My art focus became very fractured in 2016 onwards, as I was learning to paint in oils/eggs with brushes and felt under the influence of many different pressures. Now, I know for certain a few things:
- i dont want to make art freelance. i want to paint my own things, and if i can monetise them somehow on the side, great, but that is far secondary
- painting both digitally and with brushes are very compelling to me and im not at a position yet to fully commit to either
- i want to get back in the habit of painting purely for the fun of exploring, and less out of this ambition to manifest a vision that i have. the joy of diving into a blank canvas and not knowing what will happen can disappear when you spend too much time refining and digesting ideas
- i want to share my art with people online again, i havent been doing that in a long time. i got a lot of enouragement reading back through the posts in thsi sketchbook, thank you all who left kind and positive comments
for future art goals and practice..
i was recently inspired by a manga called Witch Hat Atelier. i dont know anything about manga as a medium and tend to not be a fan of the style but the drawing in this is really sublime. he knows his anatomy extremely well and he knows how to simplify shapes and values and get to the essence. he also tells the hero adventure very well, its magical. this has inspired me to get back into the constructivist- approach to figure drawing and modelling. i still love pure abstraction but i am compelling to bring some of this back in. ive wasted a lot of time on having inadequate methodology as to learn figure and construction, but i want to take new steps in this direction.

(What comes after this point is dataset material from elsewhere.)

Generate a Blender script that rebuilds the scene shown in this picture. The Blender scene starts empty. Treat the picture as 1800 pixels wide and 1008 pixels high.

heres a sketch i made today to affirm the desire to get back into posting and creating loosely from imagination
"If you want liberation in this life, there is no area that you do not watch. Watch the breathing, watch the posture, watch the flow of energy, watch the texture of the mind, watch the response to objects." - Namgyal Rinpoche
Strong restart, please keep posting!
By the way, Japanese comics, just like comics from all over the world, come in all kinds of styles and you will always find one that suits you.